### Your instructions
Report each line of the data that has "recreates" somewhere in it.

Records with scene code
[start]

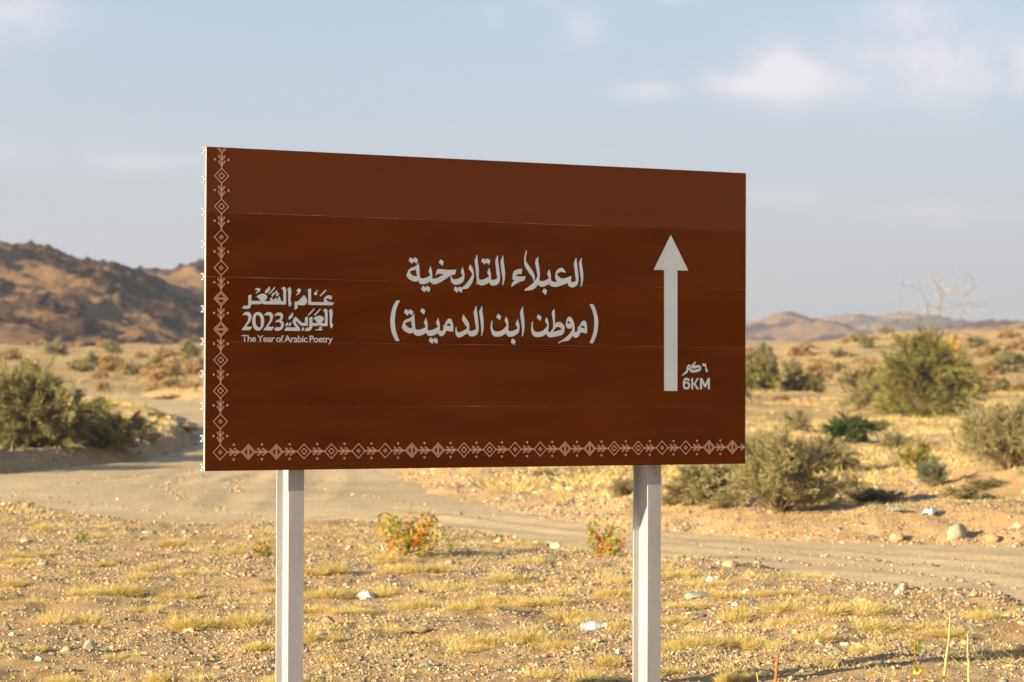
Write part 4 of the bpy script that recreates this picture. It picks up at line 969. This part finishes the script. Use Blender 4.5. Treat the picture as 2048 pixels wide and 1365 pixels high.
# thin withered growth between the tufts, and over the land beyond the road
def cover(name, X, Y, h, w, n_each, mat, seed):
    global rng
    rng = np.random.default_rng(seed)
    m = len(X); Z = height(X, Y); k = n_each
    P = np.repeat(np.stack([X, Y, Z], -1), k, 0); S = np.repeat(h, k); Wd = np.repeat(w, k); N_ = len(P)
    P = P + np.stack([rng.normal(size=N_) * S * .9, rng.normal(size=N_) * S * .9, np.full(N_, -.01)], -1)
    a = rng.uniform(0, 6.283, N_); D = np.stack([np.cos(a) * .8, np.sin(a) * .8, rng.uniform(.3, 1.2, N_)], -1)
    tone = np.clip(rng.normal(.5, .2, N_) + np.repeat(rng.uniform(-.25, .25, m), k), 0, 1)
    V, F, C = blades(P, D, S * rng.uniform(.4, 1.1, N_), Wd * rng.uniform(.6, 1.3, N_), rng.normal(size=(N_, 3)) * (S * .15)[:, None], tone)
    return tag(link(name, mesh_np(name, V, F, mat, col=C)), kind='stuff')
rng = np.random.default_rng(11)
x, y = cand(5200, 15, 34); sd = road_sd(x, y)
kp = (sd > .25) & (rng.random(len(x)) < np.clip(.3 + 1.3 * fbm(x * .8, y * .8, 3, 400), 0, 1)); x, y = x[kp], y[kp]
cover('dry_grass', x, y, rng.uniform(.04, .09, len(x)), np.full(len(x), .0034), 40, STRAW, 5)
x, y = cand(17000, 34, 120, -.2, .2); sd = road_sd(x, y)
kp = (sd > .8) & (rng.random(len(x)) < np.clip(.42 + 1.3 * fbm(x * .22, y * .16, 3, 410), .03, 1)); x, y = x[kp], y[kp]
cover('dry_grass', x, y, rng.uniform(.08, .24, len(x)), np.full(len(x), .016), 18, STRAW, 6)
x, y = cand(8000, 90, 330, -.2, .2)
kp = (road_sd(x, y) > .8) & (rng.random(len(x)) < np.clip(.4 + 1.2 * fbm(x * .07, y * .05, 3, 420), .03, 1)); x, y = x[kp], y[kp]
cover('dry_grass', x, y, rng.uniform(.15, .42, len(x)), np.full(len(x), .034), 20, TANTW, 7)

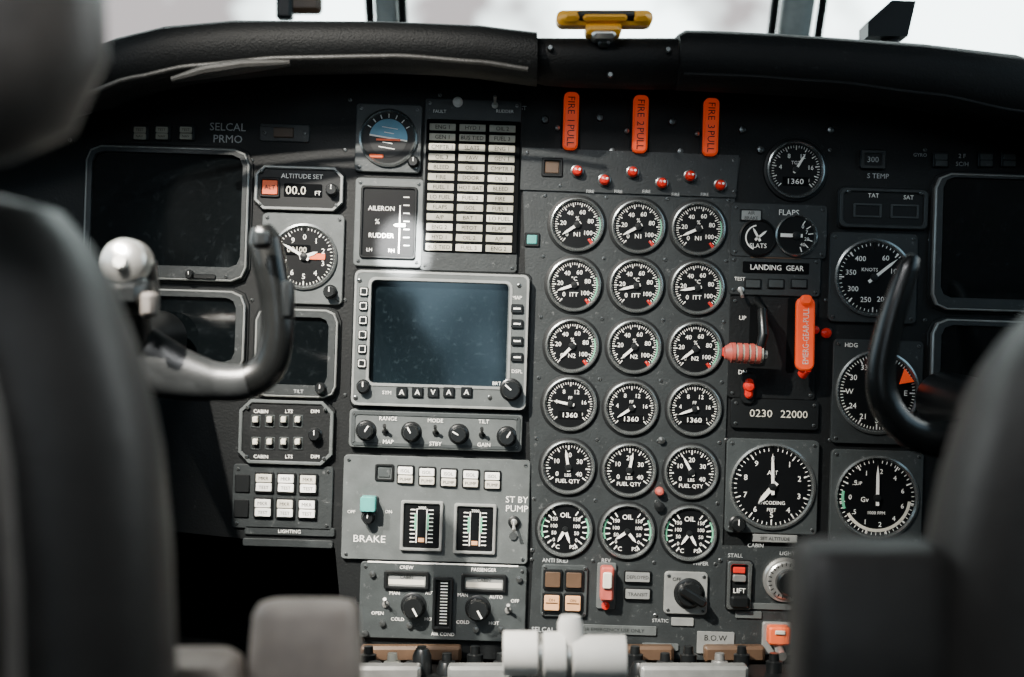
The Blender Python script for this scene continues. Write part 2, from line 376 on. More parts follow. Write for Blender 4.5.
def square_dial(name,x,y,w,h,r,nums,na,txts=(),h1=5,bez='subpanel',green=None,a0=90,a1=-270,nmaj=None,nmin=51,ang0=90,step=-36,r_num=.68,ns=.26,knob=None,ofs=(0,0),needles=()):
    b=subpanel(name,x,y,w,h,bez,h1=h1,r=5); cx,cy=x+ofs[0],y+ofs[1]
    b.lathe(cx,cy,[(r+2,h1-.5),(r+2,h1+2.5),(r,h1+3.2),(r-2,h1+.7)],'rim',n=60)
    b.lathe(cx,cy,[(r-1.2,h1+.8),(0,h1+.8)],'face',n=60)
    z=h1+1.2; R=r-2
    nmaj=nmaj or len(nums)
    b.ticks(cx,cy,R*.84,R*.98,a0,a1,nmaj+1 if a0-a1==360 else nmaj,1.2,z); b.ticks(cx,cy,R*.91,R*.98,a0,a1,nmin,.6,z)
    for i,t in enumerate(nums):
        a=math.radians(ang0+step*i); b.text(t,cx,cy,R*ns,z,u=R*r_num*math.cos(a),v=R*r_num*math.sin(a))
    for t,u,v,s in txts: b.text(t,cx,cy,s,z,u=u,v=v)
    if green: b.arc(cx,cy,R*.86,R*.93,green[0],green[1],z+.2,'green')
    b.needle(cx,cy,R*.85,na,2.6,z+3,tail=R*.2)
    for a,l,w_ in needles: b.needle(cx,cy,R*l,a,w_,z+2,tail=R*.15)
    b.lathe(cx,cy,[(3.8,z),(3.8,z+3.3),(0,z+3.8)],'black',n=20)
    if knob: b.knob(knob[0],knob[1],knob[2],h1,12)
    return b
D10=[str(i) for i in range(10)]
b=square_dial('altimeter',303,259,82,90,31,D10,150,knob=(331,292,6),bez='bezel',needles=((20,.5,3),),ofs=(2,-2))
b.rrect(298,250,26,10,6,7.2,'matte',r=1,bev=.2); b.text('00100',298,250,8,7.5,'cream'); b.rrect(318,257,16,6,6,7.2,'orange2',r=1,bev=.2)
b.done()
b=subpanel('standby_attitude_indicator',389,139,66,68,'subpanel',h1=6)
b.lathe(389,139,[(29,5),(29,9),(27,10),(25,7)],'rim',n=56); b.lathe(389,139,[(25.5,7),(0,7)],'face',n=56)
b.arc(389,139,0.1,19,-8,172,7.6,'blue',n=30); b.arc(389,139,.1,19,-188,-8,7.6,'black',n=30)
b.ticks(389,139,20,24,30,150,7,1,7.8); b.quad(389,139,38,1.6,8.2,'white',rot=math.radians(-8))
for v,w in ((-5,10),(5,10),(10,16),(-10,16)): b.quad(389,139,w,.8,8,'white',v=v,rot=math.radians(-8))
b.quad(389,141,24,2,9,'orange2'); b.knob(414,163,5,7,8,'black'); b.rrect(377,157,14,4,7,8.4,'orange2',r=1)
b.done()
b=subpanel('trim_position_indicator',389,223,68,88,'bezel',h1=6)
b.frame(389,223,56,72,51,67,5,9,'black',r=3,ir=2); b.rrect(389,223,52,68,5,7,'face',r=2,bev=.2)
b.text('AILERON',382,209,6.5,7.4); b.text('%',378,222,7,7.4); b.text('RUDDER',382,236,6.5,7.4)
for i in range(7): b.quad(407,198+i*8,6,.9,7.4,'white')
b.quad(400,230,1.2,48,7.4,'white'); b.needle(402,226,8,180,3,9); b.text('LH',370,250,5,7.4); b.text('RH',392,251,5,7.4)
b.done()
b=subpanel('warning_annunciator_panel',471,186,97,172,'board2',h1=4)
b.rrect(472,187,94,132,3,6,'matte',r=2)
words=['ENG 1','FIRE','ENG 2','OIL 1','BAT 1','GEN 1','FUEL 1','HYD 1','DOOR','PITOT','CMPTR 1','LO FUEL','BUS TIED','HOT BAT','OIL 2','OIL 3','FLAPS','SLATS','FUEL 2','FUEL 3','BLEED','A/P','YAW','ISOL']
for r in range(13):
    for c in range(3):
        x=443+c*29.8-(r*.32); y=128+r*9.95+c*.9
        b.rrect(x,y,26,6.8,5,7.4,'annun' if random.random()<.8 else 'cream',r=.6,bev=.3)
        b.text(words[(r*5+c*7)%len(words)],x,y,5.6,7.7,'matte',sx=1.0)
b.lathe(458,103,[(5,4),(5,7),(3,9),(0,9)],'white',n=20)
b.toggle(495,106,4,True); b.text('FAULT',440,112,4.5,4.5); b.text('RUDDER',505,112,4.5,4.5)
b.done()
b=subpanel('brake_control_panel',436,509,186,104,'bezel',h1=5)
for x,y in ((406,474),(427.5,475.5),(449,477),(471,478),(492.5,479.5)):
    b.rrect(x,y,17.5,19,4,7,'black',r=1.5); b.rrect(x,y-4,14.5,7.5,6,9,'white',r=1,bev=.5); b.rrect(x,y+4.5,14.5,7.5,6,9,'cream',r=1,bev=.5)
    b.text('ISOL',x,y-4,4.6,9.3,'black'); b.text('PUMP',x,y+4.5,4.6,9.3,'black')
b.frame(385,472,19,17,14,12,4,7,'black',r=2,ir=1); b.rrect(385,472,12,10,4,6,'subpanel',r=1)
b.rrect(370,503,17,18,4,8,'bezel',r=2); b.rrect(370,502,15,15,8,22,'teal',r=2); b.tube([b.L(370,512,0,0,5),b.L(370,516,0,0,16)],[.004,.003],'knob')
b.knob(369,516,6,5,12)
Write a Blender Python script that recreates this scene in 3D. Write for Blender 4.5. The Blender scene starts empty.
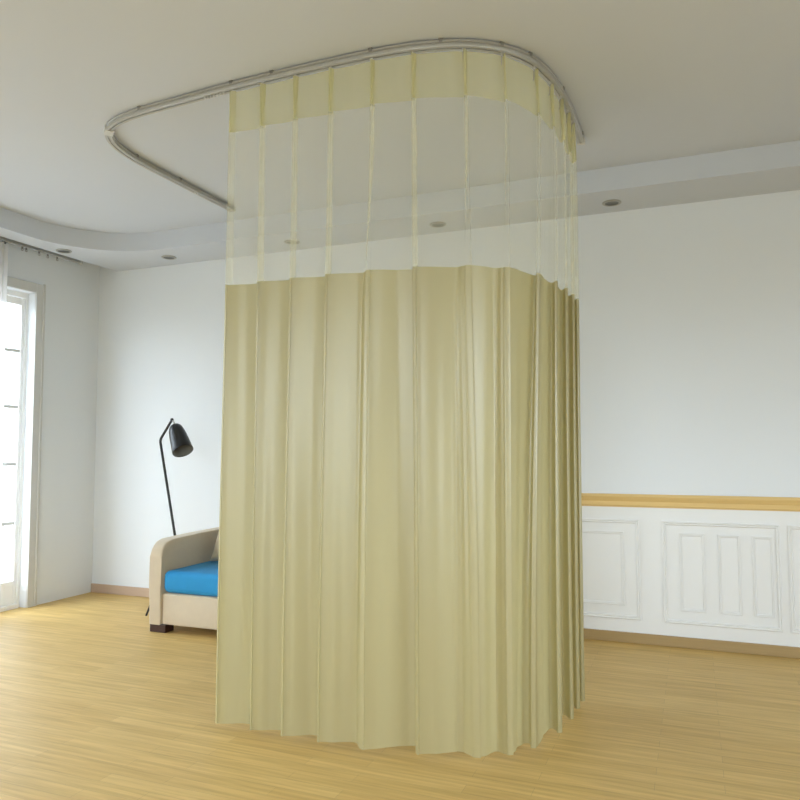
import bpy, bmesh, math, random
from mathutils import Vector, Matrix
random.seed(7)
C = bpy.context.scene
COL = C.collection
PI = math.pi

# ------------------------------------------------------------------ materials
def new_mat(name):
    m = bpy.data.materials.new(name); m.use_nodes = True
    nt = m.node_tree; nt.nodes.clear()
    out = nt.nodes.new('ShaderNodeOutputMaterial')
    return m, nt, out

def N(nt, t, **kw):
    n = nt.nodes.new(t)
    for k, v in kw.items():
        if hasattr(n, k): setattr(n, k, v)
        else: n.inputs[k].default_value = v
    return n

def pmat(name, col, rough=0.6, metal=0.0, spec=0.5, var=0.04, scale=6.0, bump=0.0, bscale=60.0, sheen=0.0):
    m, nt, out = new_mat(name)
    b = N(nt, 'ShaderNodeBsdfPrincipled')
    b.inputs['Roughness'].default_value = rough; b.inputs['Metallic'].default_value = metal
    b.inputs['Specular IOR Level'].default_value = spec; b.inputs['Sheen Weight'].default_value = sheen
    tc = N(nt, 'ShaderNodeTexCoord')
    no = N(nt, 'ShaderNodeTexNoise'); no.inputs['Scale'].default_value = scale; no.inputs['Detail'].default_value = 4
    nt.links.new(tc.outputs['Object'], no.inputs['Vector'])
    mx = N(nt, 'ShaderNodeMix', data_type='RGBA')
    mx.inputs[6].default_value = (*[c*(1-var) for c in col], 1); mx.inputs[7].default_value = (*[min(1, c*(1+var)) for c in col], 1)
    nt.links.new(no.outputs['Fac'], mx.inputs[0]); nt.links.new(mx.outputs[2], b.inputs['Base Color'])
    if bump:
        n2 = N(nt, 'ShaderNodeTexNoise'); n2.inputs['Scale'].default_value = bscale; n2.inputs['Detail'].default_value = 3
        nt.links.new(tc.outputs['Object'], n2.inputs['Vector'])
        bp = N(nt, 'ShaderNodeBump'); bp.inputs['Strength'].default_value = bump; bp.inputs['Distance'].default_value = 0.003
        nt.links.new(n2.outputs['Fac'], bp.inputs['Height']); nt.links.new(bp.outputs['Normal'], b.inputs['Normal'])
    nt.links.new(b.outputs[0], out.inputs[0])
    return m

def cloth_mat(name, col, transparent=0.0, trans=0.3, gloss=0.06, grough=0.38):
    m, nt, out = new_mat(name)
    tc = N(nt, 'ShaderNodeTexCoord')
    mp = N(nt, 'ShaderNodeMapping'); mp.inputs['Scale'].default_value = (9, 9, 0.35)
    no = N(nt, 'ShaderNodeTexNoise'); no.inputs['Scale'].default_value = 2.0; no.inputs['Detail'].default_value = 3
    nt.links.new(tc.outputs['Object'], mp.inputs['Vector']); nt.links.new(mp.outputs[0], no.inputs['Vector'])
    mx = N(nt, 'ShaderNodeMix', data_type='RGBA')
    mx.inputs[6].default_value = (*[c*0.96 for c in col], 1); mx.inputs[7].default_value = (*[min(1, c*1.04) for c in col], 1)
    nt.links.new(no.outputs['Fac'], mx.inputs[0])
    d = N(nt, 'ShaderNodeBsdfDiffuse'); t = N(nt, 'ShaderNodeBsdfTranslucent'); g = N(nt, 'ShaderNodeBsdfGlossy')
    g.inputs['Roughness'].default_value = grough; g.inputs['Color'].default_value = (1, 1, 0.97, 1)
    for n in (d, t): nt.links.new(mx.outputs[2], n.inputs['Color'])
    m1 = N(nt, 'ShaderNodeMixShader'); m1.inputs[0].default_value = trans
    nt.links.new(d.outputs[0], m1.inputs[1]); nt.links.new(t.outputs[0], m1.inputs[2])
    m2 = N(nt, 'ShaderNodeMixShader'); m2.inputs[0].default_value = gloss
    nt.links.new(m1.outputs[0], m2.inputs[1]); nt.links.new(g.outputs[0], m2.inputs[2])
    last = m2
    if transparent > 0:
        tr = N(nt, 'ShaderNodeBsdfTransparent')
        m3 = N(nt, 'ShaderNodeMixShader'); m3.inputs[0].default_value = transparent
        nt.links.new(m2.outputs[0], m3.inputs[1]); nt.links.new(tr.outputs[0], m3.inputs[2])
        last = m3
    nt.links.new(last.outputs[0], out.inputs[0])
    return m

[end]

### Solution for this task
Write part 4 of the bpy script that recreates this picture. It picks up at line 969. This part finishes the script. Use Blender 4.5. Treat the picture as 2048 pixels wide and 1365 pixels high.
Write a Blender Python script that recreates this scene in 3D. Write for Blender 4.5. The Blender scene starts empty.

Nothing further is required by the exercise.